CTC Media sees US GAAP net profits drop 10% to $22.8 mln in Q1
MOSCOW. May 4 (Interfax) - Net profits at media group CTC Media to US GAAP slipped 10% year-on-year to $22.8 million in the first quarter of this year, the company reported.
Sales revenues, however, were up 34% at $165.5 million, and OIBDA 1% at $39.9 million. The OIBDA margin dropped to 24.1% from 32.2%.
CTC Media, which is registered in the U.S. state of Delaware, operates the television channels CTC, Domashny, and DTV, and has assets in Moldavia and Kazakhstan.
The CTC television channel increased Q1 sales revenues 31% to $108.2 million, Domashny - 47% to $19.7 million, and DTV - 28% to $12.7 million. CTC television station group increased sales revenues 47% to $17.9 million. And CTC Media revenues in the Commonwealth of Independent States grew 39% to $3.08 million.
The media holding increased spending 49% to $129.6 million in q11. 'Selling, general and administrative expenses' increased 140% to $38 million. The company attributes the increase to greater spending on advertising and promotion, employee wages, higher rental payments, and expenses associated with moving to new offices in Moscow.
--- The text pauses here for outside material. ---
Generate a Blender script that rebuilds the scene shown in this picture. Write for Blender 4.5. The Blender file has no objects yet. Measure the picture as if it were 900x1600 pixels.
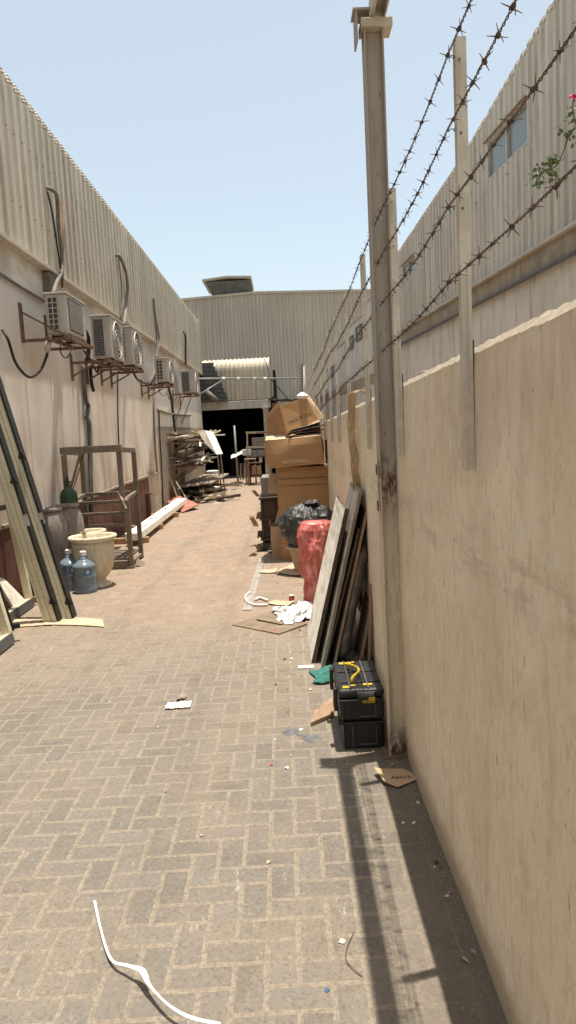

"Prior to 2011, advertising on CTC Media's television channels in Russia was not generally placed directly by advertisers. Video International, one of the largest sales houses in Russia, placed this advertising on an exclusive basis under agency agreements," the company said. "Compensation payable to Video International, which is included in selling, general and administrative expenses, was $18.1 million in the first quarter of 2011 compared to the agency commission fees of $16.3 million paid to Video International in respect of national and regional advertising revenues from Moscow-based clients in the first quarter of 2010."
'Amortization of programming rights expenses' increased 43% to $71 million. Programming impairment charges were $7.3 million ($1.5 million in Q1 last year) and were mainly related to the underperformance of certain Russian content in the first quarter, as well as to the second and third runs of certain Russian series that the company is no longer planning to air in prime-time slots, CTC said.
Advertising time at Russian stations was 99% sold in Q1 and has been roughly 85% for all of this year. "We reiterate our full year outlook for approximately 20% revenue growth in ruble terms on a comparable basis. Approximately 85% of our anticipated full year Russian national inventory is now already committed at significantly higher prices than in 2010 and demand levels remain strong," said CTC Media's General Director Anton Kudryashov, who is quoted in the report.
"We also continue to expect to deliver a full year OIBDA margin of between 34% and 36%, which is equivalent to between 38% and 40% under the terms of the pre-existing sales structure," he said.
The average CTC Network audience (all 6-54) fell to 11.2% from 12.6% in Q1 last year.
The 14-44 group, to which CTC plans to reorient itself this fall, slipped to 12% from 13.2%.
Domashny's audience (women 25-60) ticked down to 2.8% from 3%, that of DTV (all 25-54) to 2% from 2.1%. The Kazakh channel "31 Channel audience (all 6-54) increased to 14.8% from 10.5%.
"Our blended Russian power ratio was stable in the quarter and we have seen an improvement in our Russian ratings in April following lower audience shares during the first quarter. This recent improvement reflects the launch of our spring schedule, which includes premieres of new formats "Boarding School" and "Traffic Light", as well as new seasons of hit series "Daddy's Girls" and "Voroniny"," Kudryashov said.
In 2006, the company had an IPO on the NASDAQ. The holding's free float is 37%, the Swedish outfit Modern Times Group holds 38%, and Alfa Group 25%. The latter is currently negotiating the sale of its stake to National Media Group.